If you’re like me, you have multiple books in progress at once. I have two novels I am revising. Another two which are almost ready to publish, and two in development. This is in addition to my daily journal where I jot down ideas and the first drafts some of the pieces I create, including my blogs. To keep up, I made a writing schedule.
Such agendas are an excellent tool to control the various things you may be working on. The one I created for myself is modest. An excel workbook consisting of worksheets with dates and projects is what I use. The list uses a maximum number of four spaces for the scheduled items for the day. The lines consist of three columns, one which names the item, blog, for example.
The third is the action column, compose, revise, or develop depending on where they stand. Also, I added one labeled completed. All this means is I did something for the title that day, noted by entering either a one or a zero. After that, I divided each worksheet by month and further broke it down into weeks, Saturday through Friday.
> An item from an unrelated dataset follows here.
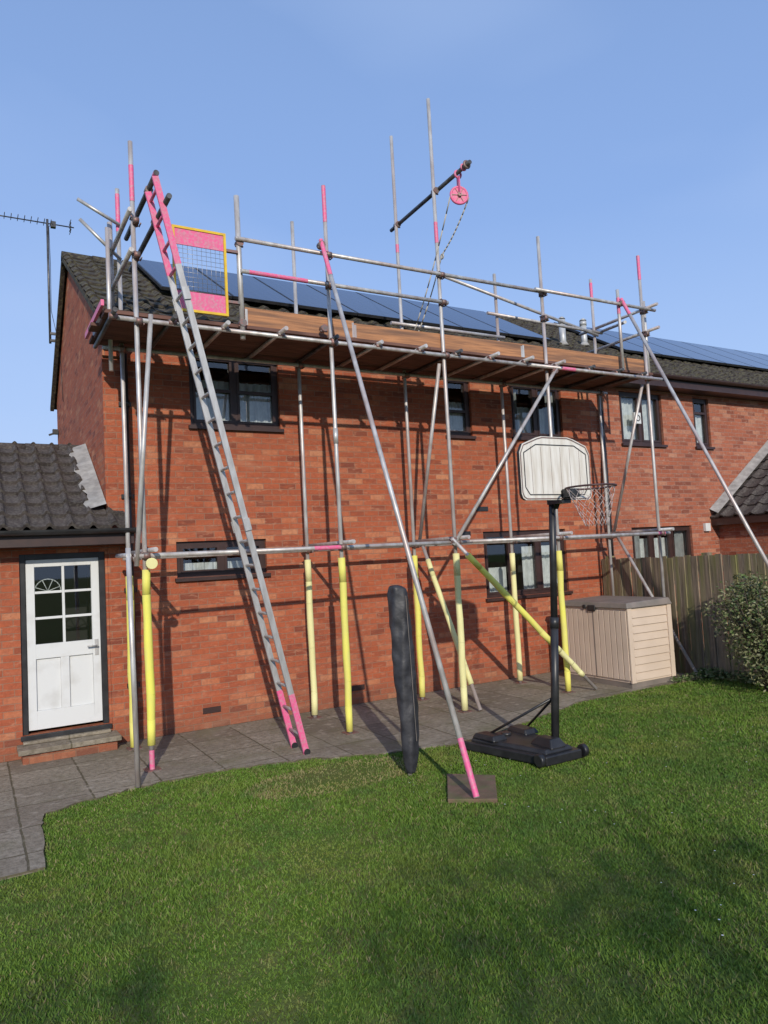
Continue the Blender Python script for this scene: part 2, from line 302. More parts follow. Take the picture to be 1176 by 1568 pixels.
mr=n.new('ShaderNodeMapRange'); mr.inputs['From Min'].default_value=0.42; mr.inputs['From Max'].default_value=0.75; mr.inputs['To Max'].default_value=0.45; l.new(ns.outputs['Fac'],mr.inputs['Value'])
mx=n.new('ShaderNodeMix'); mx.data_type='RGBA'; l.new(mr.outputs[0],mx.inputs['Factor']); l.new(m2.outputs['Result'],mx.inputs['A']); mx.inputs['B'].default_value=(3.4,4.4,6.4,1)
l.new(mx.outputs['Result'],bg.inputs['Color']); bg.inputs['Strength'].default_value=0.15
sd=bpy.data.lights.new('sun','SUN'); sd.energy=3.4; sd.angle=math.radians(0.6); sd.color=(1,0.92,0.79)
so=bpy.data.objects.new('sun',sd); COL.objects.link(so); so.rotation_euler=Vector((SX,1,-ST)).to_track_quat('-Z','Y').to_euler(); so.location=(-3,-20,10)

# ---------------------------------------------------------------- ground, patio
g=MB(); g.face([(-400,-400,-0.02),(400,-400,-0.02),(400,400,-0.02),(-400,400,-0.02)],'soil'); g.make('ground')
edge=[(-1.11,-3.36),(-1.07,-2.54),(-1.02,-2.12),(-.59,-1.98),(-.24,-1.89),(.31,-1.86),(.9,-1.92),(1.43,-2.07),(2.09,-2.42),(2.7,-2.55),(3.16,-2.56),(4.0,-2.3),(5.11,-1.95),(6.62,-1.9),(7.70,-1.98)]
E2=[]
for (a,b) in zip(edge[:-1],edge[1:]):
    for t in (0,.2,.4,.6,.8):
        E2.append((a[0]+(b[0]-a[0])*t+random.gauss(0,.008),a[1]+(b[1]-a[1])*t+random.gauss(0,.02)))
E2.append(edge[-1])
p=MB(); poly=[(-6.5,-3.4)]+E2+[(7.70,0.2),(-6.5,0.2)]
p.face([(x,y,0.0) for x,y in poly],'slab')
for (a,b) in zip(poly[:-3],poly[1:-2]): p.face([(a[0],a[1],-.03),(b[0],b[1],-.03),(b[0],b[1],0),(a[0],a[1],0)],'slab')
p.make('patio')

# ---------------------------------------------------------------- houses
RY,RZ=2.85,6.85; EY,EZ=-0.35,4.93; YB=5.05
sl=Vector((0,RY-EY,RZ-EZ)); SL=sl.length; sv=sl.normalized()
def house(name,x0,x1,holes,bk_,left_gable,right_gable):
    P=empty(name); mb=MB()
    wall_y(mb,0.0,x0,x1,-0.05,4.76,holes,bk_)
    for x,flag in ((x0,left_gable),(x1,right_gable)):
        if flag: mb.face([(x,0,-.05),(x,YB,-.05),(x,YB,5.0),(x,RY,RZ-.06),(x,0,5.05),(x,0,4.76)],bk_)
    mb.face([(x0,YB,-.05),(x1,YB,-.05),(x1,YB,5.0),(x0,YB,5.0)],bk_)
    mb.make('walls',P)
    t=MB(); t.box((x0+.0,-0.32,4.74),(x1,-0.295,4.92),'brown'); t.box((x0,-.292,4.74),(x1,-0.002,4.765),'brown')
    N=8
    for i in range(N):
        a0=math.pi+math.pi*i/N;a1=math.pi+math.pi*(i+1)/N;r=.058;cy,cz=-.385,4.93
        t.face([(x0-.08,cy+r*math.cos(a0),cz+r*math.sin(a0)),(x1,cy+r*math.cos(a0),cz+r*math.sin(a0)),(x1,cy+r*math.cos(a1),cz+r*math.sin(a1)),(x0-.08,cy+r*math.cos(a1),cz+r*math.sin(a1))],'brown',True)
    t.make('fascia_and_gutter',P)
    return P
H1=[(.88,2.07,3.72,4.66),(4.74,5.22,3.74,4.66),(6.02,7.10,3.76,4.66),(.65,1.80,1.84,2.28),(5.30,6.99,1.25,2.27)]
hs=house('brick_house',-.14,7.75,H1,'brick',True,False)
window(hs,'w',*H1[0],[.5],[.50,.50],'net',.66); window(hs,'w',*H1[1],[],[.42],'net',.6); window(hs,'w',*H1[2],[.5],None,'sides',.6)
window(hs,'w',*H1[3],[.5],None,'low',.4); window(hs,'w',*H1[4],[.33,.66],None,'half',.75)
H2=[(8.48,9.58,3.74,4.68),(10.46,10.93,3.74,4.68),(8.55,10.15,1.25,2.25)]
nh=house('brick_house.001',7.753,24,H2,'brick2',False,True)
window(nh,'w',*H2[0],[.5],None,'sides',.9); window(nh,'w',*H2[1],[],[.7],'net',.68); window(nh,'w',*H2[2],[.33,.66],None,'sides',.8)
tiles('roof_tiles_front',hs,(-.24,EY-.05,EZ-.03),(1,0,0),sv,7.99,SL+.05,'tile2'); tiles('roof_tiles_front',nh,(7.76,EY-.05,EZ-.03),(1,0,0),sv,16.3,SL+.05,'tile2')
for P_,a,b in ((hs,-.24,7.75),(nh,7.753,24.1)):
    r=MB(); r.face([(a,RY,RZ),(b,RY,RZ),(b,YB+.15,EZ+.0),(a,YB+.15,EZ+.0)],'tile2')
    r.face([(a,EY,EZ-.05),(b,EY,EZ-.05),(b,RY,RZ-.05),(a,RY,RZ-.05)],'tile2')
    x=a
    while x<b-.1:
        x2=min(x+.44,b); r.cyl((x,RY,RZ-.05),(x2,RY,RZ-.05),.10,'tile2',12,r2=.09); x=x2+.002
    r.make('roof_back_and_ridge',P_)
r=MB()
r.bar((-.21,EY,EZ-.06),(-.21,RY,RZ-.06),.06,.06,'tile2'); r.bar((-.21,RY,RZ-.06),(-.21,YB+.12,EZ-.02),.06,.06,'tile2')
r.box((-.235,-.33,4.70),(-.145,.0,4.95),'black')
for i in range(3): r.box((-.14-.0,-.05-.05*i,4.50+.075*i),(.09,-.003,4.573+.075*i),'brick')
r.make('verge',hs)
def panels(P,xs0,xs1,y0,y1,rows=1):
    mb=MB(); nn=int(round((xs1-xs0)/1.02)); pw=(xs1-xs0)/nn
    nz=Vector((0,-sv.z,sv.y))
    def pt(x,y,h): 
        t=(y-EY)/sv.y; q=Vector((x,EY,EZ))+sv*t+nz*h; return q
    for i in range(nn):
        for j in range(rows):
            a=xs0+i*pw+.008;b=xs0+(i+1)*pw-.008; c=y0+(y1-y0)*j/rows+.008; d=y0+(y1-y0)*(j+1)/rows-.008
            q=[pt(a,c,.09),pt(b,c,.09),pt(b,d,.09),pt(a,d,.09),pt(a,c,.13),pt(b,c,.13),pt(b,d,.13),pt(a,d,.13)]
            mb.hexa(q,'black')
            e=.02; mb.face([pt(a+e,c+e,.1315),pt(b-e,c+e,.1315),pt(b-e,d-e,.1315),pt(a+e,d-e,.1315)],'solar')
    mb.make('solar_panels',P)
panels(hs,.75,7.7,.80,2.72); panels(nh,9.6,22,.80,2.72)
fl=MB()
for x,y in ((8.22,1.0),(8.98,1.2)):
    zb=EZ+(y-EY)*sv.z/sv.y
    fl.cyl((x,y,zb-.1),(x,y,zb+.42),.06,'flue',16); fl.cyl((x,y,zb+.42),(x,y,zb+.5),.068,'flue',16); fl.cyl((x,y,zb+.52),(x,y,zb+.56),.07,'flue',16,r2=.03); fl.cyl((x,y,zb+.0),(x,y,zb+.08),.11,'lead',16,r2=.065)
fl.make('roof_flues',nh)
d=MB(); d.cyl((.1,-.06,.1),(.1,-.06,4.55),.036,'black',14); d.cyl((.1,-.06,4.55),(.1,-.37,4.86),.036,'black',14)
for z in (.6,1.7,2.8,3.9): d.cyl((.1,-.06,z),(.1,-.06,z+.07),.046,'black',14); d.box((.03,-.03,z+.01),(.17,-.002,z+.06),'black')
d.make('downpipe',hs)
d=MB()
for x,z in ((5.31,2.62),(4.95,2.25)): 
    d.box((x-.11,-.012,z-.035),(x+.11,-.002,z+.035),'black')
d.box((2.9,-.012,.18),(3.12,-.002,.25),'brown'); d.box((.9,-.012,.18),(1.12,-.002,.25),'brown')
d.make('air_bricks',hs)
d=MB(); d.box((10.48,-.06,2.13),(10.62,-.002,2.28),'white'); d.box((8.78,-.05,4.1),(8.95,-.002,4.3),'white'); d.torus((8.865,-.055,4.2),(0,1,0),.05,.008,'black'); d.make('vent_cover',nh,bevel=.006)
d=MB(); d.cyl((7.95,-.06,.1),(7.95,-.06,4.86),.036,'black',14); d.make('downpipe',nh)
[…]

My system works because I can tell what I want to work on every day up to four of them. Now when I spend an hour or so on a piece, I mark a one under the complete heading for the day. Mine is a somewhat complicated, and some might say, sophisticated checklist.
You don’t need a spreadsheet to do this. Mine has some automation in that I use a drop-down menu to list whether a project is in the composition, development or editing stage of the process. The agenda helps me set out the week’s tasks in advance. This is what does for me and might do so for you as well. All you would need is a calendar and a pen. Draw a line through each as you go during your planned session.
Fill in the titles you want to do for that and cross each off as you go. This is a simple concept which can help you to keep to your plan. At least, this is how the method goes in my process. Your results may be different. Of course, you might find it doesn’t work at all for you.
Perhaps you need something more detailed, like adding time to your scheme. I find I do better with a little organization but not too much. Some people like a lot of detail and you can build it into this idea. Other people can’t handle any at all.
A vague listing will do. Use something like, I want to write a bit in project X. Follow it with I want edit y for an hour, and the plot for z on the same day.
This is how I stay organized. So if you are having trouble juggling your stories, give scheduling a try. Perhaps it will work as well for you.
I’m totally disorganised in my attempts at staying organised. I probably have a to-do list somewhere, but it’s good that I stumbled across this post so I can get a glimpse of how other writers do things. Thanks for sharing!